Why Anthony Santander will be a candidate for comeback player of the year in 2026

The bigger picture on Santander
Athletics v Toronto Blue Jays
Athletics v Toronto Blue Jays | Mark Blinch/GettyImages

If Anthony Santander stays off the shelf, he's got a legitimate shot at bringing home the comeback player of the year award in 2026. The power is in there, it always has been, but injuries hindered him and he was never able to tap into his 44 home run power which he displayed the year prior in Baltimore. It's safe to say, Santander is more than ready to turn the page and head into 2026 with a clean slate.

The bigger picture on Santander

Although the Blue Jays had a phenomal run, they still need Santander to be the guy the front office signed, especially considering his five-year, $92.5 million deal. Santander is a notroious slow starter, but it ended up seeping into the heart of the season. He then suffered a left shoulder injury around the midpoint of the schedule that lingered far longer than anticipated.

It was clear he was playing through discomfort, and it was later disclosed that the issue was a shoulder subluxation. The injury sidelined Santander for close to four months, delaying his return until late September as the Blue Jays made a run toward the postseason, and ultimately, the division title. He appeared in five playoff games, batting .200 with three hits and two RBI, before another injury struck, this time to his back, which ended his 2025 campaign abruptly.

Over 54 games in 2025, Santander ended up hitting just .175 with six home runs and a .565 OPS. What makes his comeback player of the year case so compelling, is just how dominant he was in 2024, how sharp the drop-off was, and how clearly it points to a season spent less than fully healthy.

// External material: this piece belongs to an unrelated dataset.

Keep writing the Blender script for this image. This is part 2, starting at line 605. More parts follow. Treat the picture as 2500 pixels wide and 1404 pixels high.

The power gap between Santander’s 2024 and 2025 seasons shows up clearly in the raw contact numbers. In 2024, he produced 55 barrels on 471 batted balls, good for an 11.7% barrel rate, while posting a 114.4 mph max exit velocity and a 35.0% sweet-spot rate, all markers of consistent impact contact. In 2025, those power indicators dipped to just six barrels on 134 batted balls, with a 4.5% barrel rate, a lower 27.6% sweet-spot rate, and a reduced 110.4 mph max exit velocity.

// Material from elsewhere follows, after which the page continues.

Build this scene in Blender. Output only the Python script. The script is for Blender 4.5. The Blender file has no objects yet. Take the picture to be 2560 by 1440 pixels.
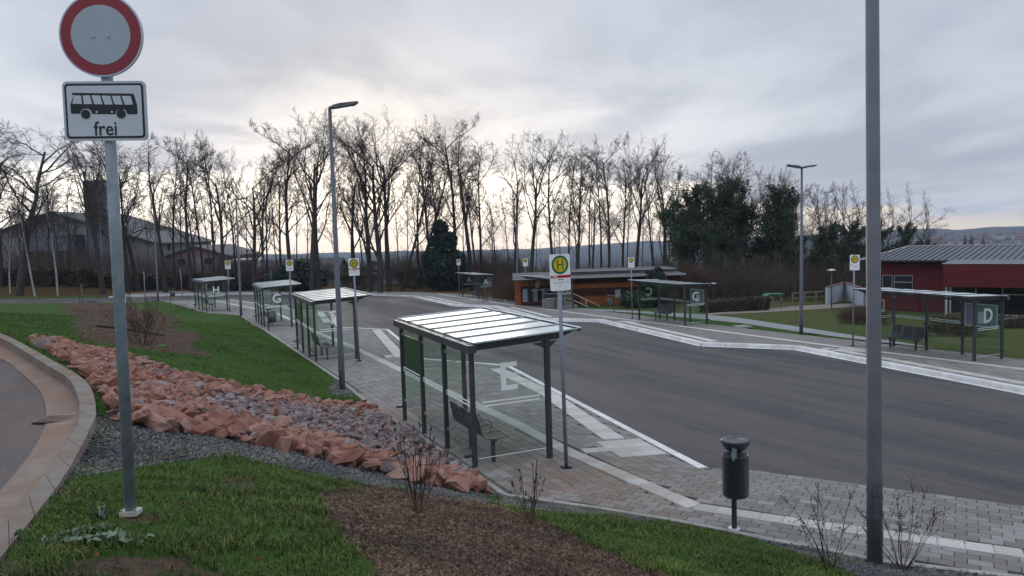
import bpy, bmesh, math, random
import numpy as np
from mathutils import Vector, Matrix
random.seed(7); RNG = np.random.default_rng(11)
sc = bpy.context.scene
COL = sc.collection

# ------------------------------------------------------------------ camera
F = 1900.0; PITCH = 0.0755; ROLL = -0.0325; CAMZ = 4.0
def cam_axes():
    fw = np.array([0, math.cos(PITCH), -math.sin(PITCH)]); up = np.array([0, math.sin(PITCH), math.cos(PITCH)]); rt = np.array([1.0, 0, 0])
    return np.array([rt*math.cos(ROLL)+up*math.sin(ROLL), up*math.cos(ROLL)-rt*math.sin(ROLL), fw])
CM = cam_axes()
cd = bpy.data.cameras.new('camera'); cam = bpy.data.objects.new('camera', cd); COL.objects.link(cam)
cd.sensor_width = 36; cd.lens = 36*F/2560; cd.clip_start = 0.05; cd.clip_end = 9000
cam.matrix_world = Matrix(((CM[0][0], CM[1][0], -CM[2][0], 0), (CM[0][1], CM[1][1], -CM[2][1], 0), (CM[0][2], CM[1][2], -CM[2][2], CAMZ), (0, 0, 0, 1)))
sc.camera = cam
sc.render.engine = 'CYCLES'
sc.view_settings.view_transform = 'Standard'; sc.view_settings.look = 'None'
sc.view_settings.gamma = 1; sc.view_settings.use_curve_mapping = False
sc.view_settings.exposure = 0.45

# ------------------------------------------------------------------ sky
SUN_AZ = math.radians(-9.0); SUN_EL = math.radians(7.0)      # azimuth from +Y towards +X
world = bpy.data.worlds.new('World'); sc.world = world; world.use_nodes = True
def build_world():
    nt = world.node_tree; nt.nodes.clear(); N = nt.nodes.new; L = nt.links.new
    def math_(op, a, b=None, c=None, clamp=False):
        n = N('ShaderNodeMath'); n.operation = op; n.use_clamp = clamp
        for i, v in enumerate((a, b, c)):
            if v is None: continue
            if isinstance(v, (int, float)): n.inputs[i].default_value = v
            else: L(v, n.inputs[i])
        return n.outputs[0]
    def ramp(v, lo, hi, t0=0.0, t1=1.0):
        n = N('ShaderNodeMapRange'); n.interpolation_type = 'SMOOTHSTEP'; L(v, n.inputs[0])
        n.inputs[1].default_value = lo; n.inputs[2].default_value = hi; n.inputs[3].default_value = t0; n.inputs[4].default_value = t1
        return n.outputs[0]
    def mix(f, a, b):
        n = N('ShaderNodeMix'); n.data_type = 'RGBA'
        if isinstance(f, (int, float)): n.inputs[0].default_value = f
        else: L(f, n.inputs[0])
        for i, v in ((6, a), (7, b)):
            if isinstance(v, tuple): n.inputs[i].default_value = (*v, 1)
            else: L(v, n.inputs[i])
        return n.outputs[2]
    def noise(vec, scale, detail=4, rough=.5, dist=0.0):
        n = N('ShaderNodeTexNoise'); L(vec, n.inputs['Vector']); n.inputs['Scale'].default_value = scale
        n.inputs['Detail'].default_value = detail; n.inputs['Roughness'].default_value = rough; n.inputs['Distortion'].default_value = dist
        return n.outputs['Fac']
    tc = N('ShaderNodeTexCoord'); sep = N('ShaderNodeSeparateXYZ'); L(tc.outputs['Generated'], sep.inputs[0])
    x, y, z = sep.outputs
    den = math_('ADD', math_('MAXIMUM', z, 0.0), 0.10)
    comb = N('ShaderNodeCombineXYZ'); L(math_('DIVIDE', x, den), comb.inputs[0]); L(math_('MULTIPLY', math_('DIVIDE', y, den), 0.55), comb.inputs[1])
    uv = comb.outputs[0]
    n1 = noise(uv, 0.42, 5, .5, .3); n2 = noise(uv, 1.25, 6, .55, .4)
    cl = math_('ADD', math_('MULTIPLY', n1, .65), math_('MULTIPLY', n2, .35))
    # cloud deck: cool greys, lighter overhead
    base = mix(ramp(cl, .38, .60), (.345, .392, .480), (.55, .596, .675))
    high = ramp(z, .10, .50)
    base = mix(math_('MULTIPLY', high, .45), base, (.575, .615, .685))
    az = math_('ARCTAN2', x, y)
    # east-west drift: a little darker to the right
    base = mix(ramp(az, .15, .65, 0, .32), base, (.35, .39, .465))
    zen = N('ShaderNodeVectorMath'); zen.operation = 'SCALE'; L(base, zen.inputs[0]); L(ramp(z, .30, .95, 1.0, 2.1), zen.inputs['Scale']); base = zen.outputs[0]
    # distance to the hidden sun, stretched horizontally
    dx = math_('SUBTRACT', az, SUN_AZ); el = math_('ARCSINE', z)
    dy = math_('SUBTRACT', el, SUN_EL)
    d2 = math_('ADD', math_('MULTIPLY', math_('MULTIPLY', dx, dx), 7.0), math_('MULTIPLY', math_('MULTIPLY', dy, dy), 150.0))
    glow = math_('POWER', 2.718, math_('MULTIPLY', d2, -1.0))
    # bright break in the clouds close to the horizon
    wob = noise(uv, .9, 4, .6, .2)
    edge = ramp(az, -.12, .60, .082, -.002)
    near = ramp(math_('SUBTRACT', math_('ADD', edge, math_('MULTIPLY', math_('SUBTRACT', wob, .5), .075)), el), -.012, .014)
    azf = ramp(math_('ABSOLUTE', math_('ADD', az, .12)), .35, 1.1, 1, .35)
    band = math_('MULTIPLY', near, azf)
    warm = mix(ramp(el, -.02, .05), (1.35, 1.12, .86), (1.9, 1.80, 1.62))
    warm = mix(ramp(az, .12, .5), warm, (1.05, .83, .55))
    col = mix(math_('MULTIPLY', band, .95, clamp=True), base, warm)
    hole = math_('MULTIPLY', glow, ramp(n2, .40, .62))
    col = mix(math_('MULTIPLY', hole, .38, clamp=True), col, (1.12, 1.08, 1.0))
    col = mix(math_('MULTIPLY', glow, .09, clamp=True), col, (1.0, .97, .92))
    hsv = col
    sky = N('ShaderNodeTexSky'); sky.sky_type = 'NISHITA'; sky.sun_disc = False; sky.sun_elevation = SUN_EL
    sky.sun_rotation = SUN_AZ; sky.air_density = 1.0; sky.dust_density = 2.0
    b1 = N('ShaderNodeBackground'); L(sky.outputs[0], b1.inputs[0]); b1.inputs[1].default_value = 0.05
    b2 = N('ShaderNodeBackground'); L(hsv, b2.inputs[0]); b2.inputs[1].default_value = 0.92
    ms = N('ShaderNodeMixShader'); ms.inputs[0].default_value = .93; L(b1.outputs[0], ms.inputs[1]); L(b2.outputs[0], ms.inputs[2])
    out = N('ShaderNodeOutputWorld'); L(ms.outputs[0], out.inputs[0])
build_world()
sd = bpy.data.lights.new('sun', 'SUN'); sun = bpy.data.objects.new('sun', sd); COL.objects.link(sun)
sd.energy = 0.5; sd.angle = math.radians(18); sd.color = (1.0, .90, .78)
sdir = Vector((math.sin(SUN_AZ)*math.cos(SUN_EL), math.cos(SUN_AZ)*math.cos(SUN_EL), math.sin(SUN_EL)))
sun.rotation_euler = sdir.to_track_quat('Z', 'Y').to_euler()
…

Albeit, the sample size is significantly smaller. His average exit velocity remained nearly unchanged (89.8 mph in 2024 vs. 89.6 mph in 2025), suggesting the raw strength was still present. If Santander is able to pair his baseline contact quality with a return to his 2024 barrel and launch profile, the underlying power numbers all point directly to a real rebound potential heading into 2026.

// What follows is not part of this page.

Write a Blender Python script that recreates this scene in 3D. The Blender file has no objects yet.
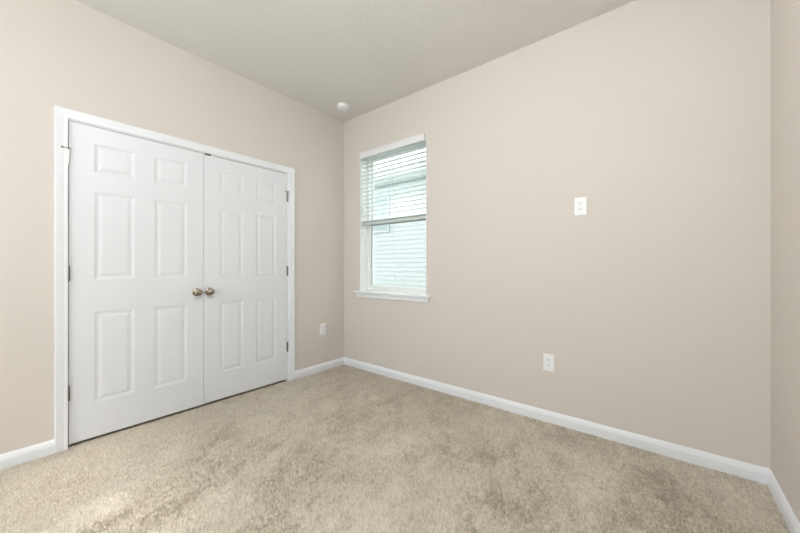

No matter how the rest of the offseason unfolds, whether the Blue Jays add Kyle Tucker, Bo Bichette, or even both, the Blue Jays’ ceiling in 2026 is tightly connected to Santander rediscovering his power. If the 2024 version shows up again, it won’t just steady the lineup, it'll inject serious thump into the heart of it. While a down first season has understandably frustrated fans, these years can happen to any star, especially when injuries intervene. 2025 was just year one of a five-year commitment, not the final verdict by any means.